#### [Objective]
Beginning with the first line below, please repeat the material exactly, ending with the line that includes "COL = SC.collection".

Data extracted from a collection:
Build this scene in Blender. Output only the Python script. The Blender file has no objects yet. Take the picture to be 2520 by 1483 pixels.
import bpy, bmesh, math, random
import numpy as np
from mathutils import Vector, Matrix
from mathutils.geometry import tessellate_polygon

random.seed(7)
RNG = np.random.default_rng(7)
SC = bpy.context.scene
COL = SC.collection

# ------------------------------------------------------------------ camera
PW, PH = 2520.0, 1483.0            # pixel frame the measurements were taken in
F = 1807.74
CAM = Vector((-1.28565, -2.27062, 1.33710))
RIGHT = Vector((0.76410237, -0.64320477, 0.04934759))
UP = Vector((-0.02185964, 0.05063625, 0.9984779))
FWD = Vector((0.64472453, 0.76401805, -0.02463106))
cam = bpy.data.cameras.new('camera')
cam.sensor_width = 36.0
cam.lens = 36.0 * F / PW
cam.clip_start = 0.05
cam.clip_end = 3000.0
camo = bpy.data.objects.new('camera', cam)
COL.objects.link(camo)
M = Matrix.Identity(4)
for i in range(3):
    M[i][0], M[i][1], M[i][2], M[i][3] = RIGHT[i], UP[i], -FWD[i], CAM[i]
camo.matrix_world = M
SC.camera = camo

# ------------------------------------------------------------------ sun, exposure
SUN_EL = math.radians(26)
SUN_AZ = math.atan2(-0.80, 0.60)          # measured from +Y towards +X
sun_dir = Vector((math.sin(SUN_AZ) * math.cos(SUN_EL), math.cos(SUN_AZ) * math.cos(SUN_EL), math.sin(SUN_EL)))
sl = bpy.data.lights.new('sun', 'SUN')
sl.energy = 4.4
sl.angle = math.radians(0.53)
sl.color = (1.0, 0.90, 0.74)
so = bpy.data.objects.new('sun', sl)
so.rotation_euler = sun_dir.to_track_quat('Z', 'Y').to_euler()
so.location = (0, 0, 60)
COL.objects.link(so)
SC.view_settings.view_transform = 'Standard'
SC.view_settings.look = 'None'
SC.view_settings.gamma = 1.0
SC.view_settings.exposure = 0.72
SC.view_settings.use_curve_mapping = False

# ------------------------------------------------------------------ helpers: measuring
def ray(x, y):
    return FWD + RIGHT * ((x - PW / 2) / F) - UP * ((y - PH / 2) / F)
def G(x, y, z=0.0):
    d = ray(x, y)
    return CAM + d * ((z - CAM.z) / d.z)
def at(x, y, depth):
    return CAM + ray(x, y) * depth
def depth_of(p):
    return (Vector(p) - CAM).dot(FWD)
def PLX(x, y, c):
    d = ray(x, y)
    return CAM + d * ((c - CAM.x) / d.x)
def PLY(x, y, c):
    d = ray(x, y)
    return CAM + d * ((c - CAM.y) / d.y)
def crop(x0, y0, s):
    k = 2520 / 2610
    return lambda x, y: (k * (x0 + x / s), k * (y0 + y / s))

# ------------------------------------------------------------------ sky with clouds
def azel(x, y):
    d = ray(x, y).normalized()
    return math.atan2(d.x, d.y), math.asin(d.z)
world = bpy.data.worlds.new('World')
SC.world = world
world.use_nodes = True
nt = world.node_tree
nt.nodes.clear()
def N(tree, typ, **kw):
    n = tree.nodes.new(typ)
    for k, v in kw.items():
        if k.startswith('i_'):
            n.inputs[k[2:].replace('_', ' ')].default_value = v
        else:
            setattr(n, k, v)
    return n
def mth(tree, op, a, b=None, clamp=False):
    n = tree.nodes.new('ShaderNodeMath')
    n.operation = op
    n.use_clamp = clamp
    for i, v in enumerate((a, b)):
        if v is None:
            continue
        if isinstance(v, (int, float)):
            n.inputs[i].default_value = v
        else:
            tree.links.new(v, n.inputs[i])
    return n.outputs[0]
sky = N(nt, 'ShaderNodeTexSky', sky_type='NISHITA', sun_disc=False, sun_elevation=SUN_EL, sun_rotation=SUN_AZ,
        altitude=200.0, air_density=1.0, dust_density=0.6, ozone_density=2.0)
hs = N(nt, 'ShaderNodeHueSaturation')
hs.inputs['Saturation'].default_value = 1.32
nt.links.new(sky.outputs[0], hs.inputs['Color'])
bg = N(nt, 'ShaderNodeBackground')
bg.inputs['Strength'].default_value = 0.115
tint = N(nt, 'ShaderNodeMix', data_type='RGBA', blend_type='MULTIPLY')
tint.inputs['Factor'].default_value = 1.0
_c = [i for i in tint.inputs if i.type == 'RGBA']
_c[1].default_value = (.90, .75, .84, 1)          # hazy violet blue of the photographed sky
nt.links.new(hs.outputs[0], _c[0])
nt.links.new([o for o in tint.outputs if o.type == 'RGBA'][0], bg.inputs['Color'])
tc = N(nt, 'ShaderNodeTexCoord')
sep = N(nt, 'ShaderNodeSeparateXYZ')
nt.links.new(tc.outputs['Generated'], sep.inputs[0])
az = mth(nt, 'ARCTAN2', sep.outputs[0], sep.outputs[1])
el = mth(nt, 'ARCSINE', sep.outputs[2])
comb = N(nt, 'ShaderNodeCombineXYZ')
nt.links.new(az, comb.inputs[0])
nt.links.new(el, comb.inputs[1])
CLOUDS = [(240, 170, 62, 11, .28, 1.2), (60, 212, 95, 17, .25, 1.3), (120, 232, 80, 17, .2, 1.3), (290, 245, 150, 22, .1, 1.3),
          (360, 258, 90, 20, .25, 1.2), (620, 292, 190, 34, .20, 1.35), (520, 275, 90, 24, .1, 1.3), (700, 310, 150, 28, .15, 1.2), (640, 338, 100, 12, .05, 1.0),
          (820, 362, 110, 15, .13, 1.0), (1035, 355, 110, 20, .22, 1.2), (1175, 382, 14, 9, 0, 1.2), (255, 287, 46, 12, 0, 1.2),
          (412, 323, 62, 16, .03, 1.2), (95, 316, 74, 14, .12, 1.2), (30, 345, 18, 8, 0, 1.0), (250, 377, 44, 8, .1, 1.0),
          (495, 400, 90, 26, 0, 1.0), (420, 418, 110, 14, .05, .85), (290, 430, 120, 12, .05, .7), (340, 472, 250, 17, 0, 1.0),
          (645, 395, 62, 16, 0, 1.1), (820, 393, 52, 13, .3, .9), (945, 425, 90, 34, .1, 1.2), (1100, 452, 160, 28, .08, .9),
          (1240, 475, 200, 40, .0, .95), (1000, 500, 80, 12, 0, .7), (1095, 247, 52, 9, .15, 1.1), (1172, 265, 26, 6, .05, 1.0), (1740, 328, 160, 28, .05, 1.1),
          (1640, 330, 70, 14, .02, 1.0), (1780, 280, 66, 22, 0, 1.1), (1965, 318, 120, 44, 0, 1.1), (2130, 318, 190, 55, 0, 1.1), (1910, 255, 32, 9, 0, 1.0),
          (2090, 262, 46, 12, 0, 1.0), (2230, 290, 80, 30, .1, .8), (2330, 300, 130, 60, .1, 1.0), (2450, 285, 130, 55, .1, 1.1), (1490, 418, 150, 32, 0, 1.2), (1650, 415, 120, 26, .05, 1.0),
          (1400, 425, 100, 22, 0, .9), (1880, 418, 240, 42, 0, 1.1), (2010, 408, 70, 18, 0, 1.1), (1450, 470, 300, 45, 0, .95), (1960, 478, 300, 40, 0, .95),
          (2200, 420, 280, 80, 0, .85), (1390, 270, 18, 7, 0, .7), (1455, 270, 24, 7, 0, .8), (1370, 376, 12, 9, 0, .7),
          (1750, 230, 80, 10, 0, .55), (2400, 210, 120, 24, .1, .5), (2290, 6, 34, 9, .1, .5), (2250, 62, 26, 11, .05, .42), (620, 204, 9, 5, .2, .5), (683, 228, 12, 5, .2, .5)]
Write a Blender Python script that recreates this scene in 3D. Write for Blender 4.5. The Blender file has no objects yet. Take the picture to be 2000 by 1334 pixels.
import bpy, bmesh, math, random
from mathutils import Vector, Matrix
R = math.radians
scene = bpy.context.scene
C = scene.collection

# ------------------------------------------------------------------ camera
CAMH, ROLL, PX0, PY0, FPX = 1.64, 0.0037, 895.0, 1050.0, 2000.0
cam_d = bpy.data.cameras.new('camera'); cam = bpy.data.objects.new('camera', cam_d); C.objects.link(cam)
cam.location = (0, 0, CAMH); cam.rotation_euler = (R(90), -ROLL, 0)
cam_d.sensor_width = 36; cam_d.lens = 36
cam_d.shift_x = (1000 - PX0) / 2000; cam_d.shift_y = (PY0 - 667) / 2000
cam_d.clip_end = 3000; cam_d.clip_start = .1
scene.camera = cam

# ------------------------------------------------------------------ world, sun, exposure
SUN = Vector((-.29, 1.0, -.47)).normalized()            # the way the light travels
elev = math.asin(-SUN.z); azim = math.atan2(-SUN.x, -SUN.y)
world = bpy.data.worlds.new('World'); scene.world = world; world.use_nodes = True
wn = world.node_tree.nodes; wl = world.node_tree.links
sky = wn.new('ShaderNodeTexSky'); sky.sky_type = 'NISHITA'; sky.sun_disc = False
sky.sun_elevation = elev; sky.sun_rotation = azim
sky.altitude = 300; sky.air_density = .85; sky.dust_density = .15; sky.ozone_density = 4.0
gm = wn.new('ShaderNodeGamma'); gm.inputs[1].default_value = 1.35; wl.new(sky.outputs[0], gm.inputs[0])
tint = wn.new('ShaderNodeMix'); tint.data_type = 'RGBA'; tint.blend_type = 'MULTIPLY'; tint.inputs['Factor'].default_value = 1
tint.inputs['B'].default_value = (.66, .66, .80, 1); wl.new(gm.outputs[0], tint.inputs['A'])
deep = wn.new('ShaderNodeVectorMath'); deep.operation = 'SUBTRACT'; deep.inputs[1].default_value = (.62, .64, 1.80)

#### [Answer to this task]
Build this scene in Blender. Output only the Python script. The Blender file has no objects yet. Take the picture to be 2520 by 1483 pixels.
import bpy, bmesh, math, random
import numpy as np
from mathutils import Vector, Matrix
from mathutils.geometry import tessellate_polygon

random.seed(7)
RNG = np.random.default_rng(7)
SC = bpy.context.scene
COL = SC.collection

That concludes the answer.